═════ SOURCE EXCERPT ═════

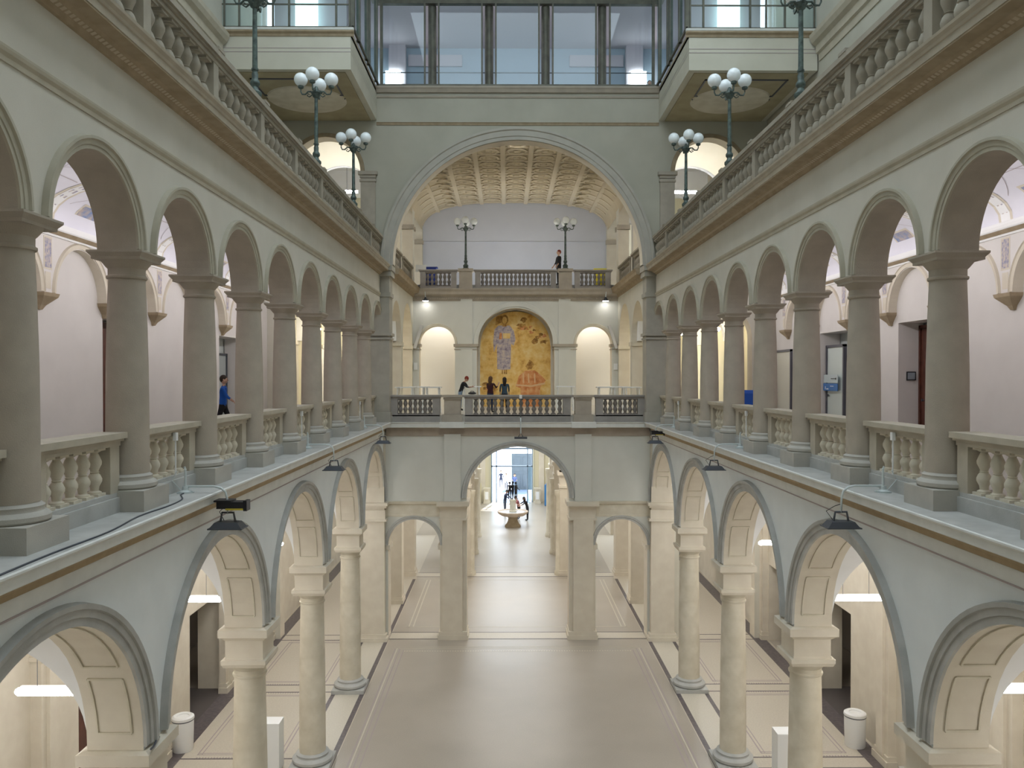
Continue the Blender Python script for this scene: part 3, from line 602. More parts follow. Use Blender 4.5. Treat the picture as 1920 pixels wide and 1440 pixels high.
for sx in (-1, 1):
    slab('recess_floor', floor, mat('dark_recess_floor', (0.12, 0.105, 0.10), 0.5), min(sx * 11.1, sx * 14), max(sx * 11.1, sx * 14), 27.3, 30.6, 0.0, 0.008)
# aisle lamps
def aisle_lamp(label, x, y, z, L, group):
    t = thing('pendant_lamp', label, 'lamp', (x, y, z), group)
    b = MB(); b.tube([(-L / 2, 0, 0), (-L / 2 + .05, 0, 0), (L / 2 - .05, 0, 0), (L / 2, 0, 0)], [0.04, 0.075, 0.075, 0.04], 12); b.build('tube', TUBE, t, 40, org=(0, 0, 0))
    b = MB(); b.box(-L / 2 + .1, L / 2 - .1, -0.03, 0.03, 0.075, 0.11); b.build('housing', WHITE, t, org=(0, 0, 0))
    b = MB()
    for q in (-0.35, 0.35): b.tube([(q, 0, 0.1), (q, 0, 8.66 - z)], 0.006, 5)
    b.build('cable', GREYM, t, org=(0, 0, 0))
for sx in (-1, 1):
    nm = SIDE[sx]
    for j, (k, z) in enumerate(((-1, 5.95), (1, 5.95), (3, 5.85), (5, 6.1), (7, 6.1), (9, 6.1))):
        aisle_lamp('glowing white tube lamp hung in the %s aisle, %s from the near end' % (nm, ORD[j]), sx * 8.85, Yk(k) + (-0.6 if k == 1 else 0), z, 1.5, 'tube lamps in the %s aisle' % nm)

# ------------------------------------------------------------------ far wall (plane Y1)
M = front(Y1)
b = MB(); b.arch_wall(M, -6.9, 6.9, 0.0, ZL, [(0, 2.3, 6.33, 0, 2.3), (-4.65, 1.16, 4.22, 0, 1.16), (4.65, 1.16, 4.22, 0, 1.16)], -0.85, 0.0, mi=0, msoff=1)
fw = struct('wall_far', b, [PL_FC, STONE_W])
b = MB(); b.ring(M, 0, 6.33, [(2.3, 0), (2.3, .05), (2.42, .05), (2.44, .08), (2.52, .08), (2.55, 0)], 0, PI, 40); b.build('archivolt', LEDGE, fw, 25)
for c in (-4.65, 4.65):
    b = MB(); b.ring(M, c, 4.22, [(1.16, 0), (1.16, .04), (1.24, .04), (1.26, .07), (1.32, .07), (1.34, 0)], 0, PI); b.build('archivolt', LEDGE, fw, 25)
    for s_ in (-1, 1):
        b = MB(); q = c + s_ * 1.16
        b.mbox(M, q - .09, q + .09, -.85, .05, 4.02, 4.22); b.build('impost', STONE_W, fw)
for sx in (-1, 1):
    b = MB(); xa, xb = sorted((sx * 2.32, sx * 3.48))
    def bx(h, d, z0, z1): b.mbox(M, xa - h, xb + h, -.85 - h, d + h, z0, z1)
    bx(.10, .1, 0, .2); bx(.06, .125, .2, .36)
    b.mbox(M, xa, xb, -.85, .02, .36, 5.4); b.mbox(M, sx * 2.93 - .45, sx * 2.93 + .45, 0, .16, 0, 5.4)
    bx(.05, .12, 5.35, 5.45); bx(0, .1, 5.45, 5.95); bx(.06, .14, 5.9, 6.0); bx(.14, .18, 6.0, 6.2)
    b.build('pier', STONE_W, fw)
    b = MB(); b.mbox(M, sx * 2.93 - .37, sx * 2.93 + .37, 0, .10, 6.2, 9.2); b.build('pilaster_strip', PL_FC, fw)
    xa, xb = sorted((sx * 3.5, sx * 5.95))
    b = MB(); b.prof(M, [(0, 5.5), (.03, 5.5), (.03, 5.55), (.02, 5.6), (.02, 6.02), (.08, 6.08), (.10, 6.18), (0, 6.2)], xa, xb); b.build('entablature', STONE_L, fw)
b = MB(); b.prof(M, [(0, 9.12), (.04, 9.12), (.05, 9.16), (.05, 9.5), (0, 9.5)], -5.9, 5.9); b.build('cornice_painted_band', mat('muted_band', (0.44, 0.38, 0.32), 0.8, (0.40, 0.34, 0.28), 3), fw)
b = MB(); b.prof(M, [(-.85, 9.5), (.30, 9.5), (.33, 9.53), (.33, 9.68), (.38, 9.74), (-.85, 9.75)], -5.9, 5.9); b.build('cornice_lip', LIP, fw)
b = MB()
for sx in (-1, 1): b.mbox(M, sx * 2.93 - .55, sx * 2.93 + .55, 0, .42, 9.5, 9.752)
b.build('cornice_lip', LIP, fw)
for sx in (-1, 1):
    x0, x1 = sorted((sx * 2.93 - .37, sx * 2.93 + .37))
    t = thing('balustrade_pedestal', 'wide stone pedestal in the %s of the far gallery balustrade' % ('left part' if sx < 0 else 'right part'), 'pedestal', (sx * 2.93, Y1, ZL), 'far gallery pedestals')
    b = MB(); b.box(-.45, .45, -.12, .40, 0, .32); b.box(-.37, .37, -.05, .35, .32, 1.0); b.build('pedestal_body', STONE, t, org=(0, 0, 0))
    b = MB(); b.box(-.40, .40, -.10, .40, 1.0, 1.1); b.box(-.46, .46, -.16, .44, 1.1, 1.2); b.build('pedestal_cap', STONE, t, org=(0, 0, 0))
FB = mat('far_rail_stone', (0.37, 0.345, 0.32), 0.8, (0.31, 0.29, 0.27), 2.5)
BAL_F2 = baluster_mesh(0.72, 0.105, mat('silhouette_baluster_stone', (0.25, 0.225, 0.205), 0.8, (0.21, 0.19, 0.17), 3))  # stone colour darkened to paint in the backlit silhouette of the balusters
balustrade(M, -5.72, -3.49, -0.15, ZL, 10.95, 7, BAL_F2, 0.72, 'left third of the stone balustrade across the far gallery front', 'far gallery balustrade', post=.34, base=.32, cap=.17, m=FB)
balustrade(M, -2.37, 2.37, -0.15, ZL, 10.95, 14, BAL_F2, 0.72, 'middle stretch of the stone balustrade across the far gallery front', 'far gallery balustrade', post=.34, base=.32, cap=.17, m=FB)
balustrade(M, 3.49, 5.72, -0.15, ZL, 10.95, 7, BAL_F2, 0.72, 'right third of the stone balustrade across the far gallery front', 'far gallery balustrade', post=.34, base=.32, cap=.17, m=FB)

# upper part of the far wall: great arch, terrace arches, windows
M = front(Y1)
b = MB()
b.arch_wall(M, -11.2, 11.2, 16.8, 24.6, [(0, 5.58, 16.81, 16.8, 5.50), (-8.57, 1.55, 20.9, 16.8, 1.55), (8.57, 1.55, 20.9, 16.8, 1.55)], -0.7, 0.0, seg=48, msoff=1)
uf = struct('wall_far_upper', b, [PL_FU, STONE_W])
b = MB(); b.ring(M, 0, 16.75, [(5.58, 0), (5.58, .08), (5.72, .08), (5.75, .12), (5.98, .12), (6.02, .18), (6.12, .18), (6.15, 0)], 0.0, PI, 64); b.build('great_archivolt', mat('arch_stone', (0.50, 0.475, 0.42), 0.8, (0.45, 0.43, 0.38), 2), uf, 25)
b = MB(); b.prof(M, [(0, 22.98), (.03, 22.98), (.05, 23.06), (.08, 23.1), (0, 23.12)], -6.3, 6.3); b.build('string_course', BROWN, uf)
b = MB(); b.prof(M, [(0, 24.2), (.04, 24.2), (.06, 24.28), (0, 24.3)], -6.3, 6.3); b.prof(M, [(0, 24.42), (.10, 24.42), (.16, 24.55), (.2, 24.6), (.2, 24.68), (-.7, 24.68)], -6.3, 6.3); b.build('sill_cornice', STONE, uf)
for sx in (-1, 1):
    b = MB(); b.ring(M, sx * 8.57, 20.9, [(1.55, 0), (1.55, .05), (1.72, .05), (1.74, 0)], 0, PI); b.build('archivolt', BROWN, uf, 25)
    xa, xb = sorted((sx * 6.35, sx * 7.0)); b = MB()
    b.mbox(M, xa, xb, 0, .12, 17.0, 20.6); b.mbox(M, xa - .04, xb + .04, 0, .16, 20.45, 20.55); b.mbox(M, xa - .03, xb + .03, 0, .15, 20.62, 20.75); b.mbox(M, xa - .10, xb + .10, 0, .22, 20.75, 20.9)
    b.build('pilaster', STONE, uf)
    # gallery level: corridor end arch
    b = MB(); b.arch_wall(M, sx * 9 - 2.4, sx * 9 + 2.4, ZG, 16.5, [(sx * 8.9, 1.6, 13.5, ZG, 1.6)], -.7, 0, mi=0, msoff=1); struct('wall_far_%s_corridor_end' % SIDE[sx], b, [PL_FAR, STONE])
    b = MB(); b.arch_wall(M, sx * 9 - 2.3, sx * 9 + 2.3, 0, 9.3, [(sx * 8.95, 1.7, 6.2, 0, 1.7)], -.7, 0, mi=0, msoff=1); struct('wall_far_%s_aisle_end' % SIDE[sx], b, [PL_FAR, STONE_W])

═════

### PROBLEM TO SOLVE
Within the data above, count the lines that contain the string "from"; the reply is the number alone.

### FULL RESPONSE
2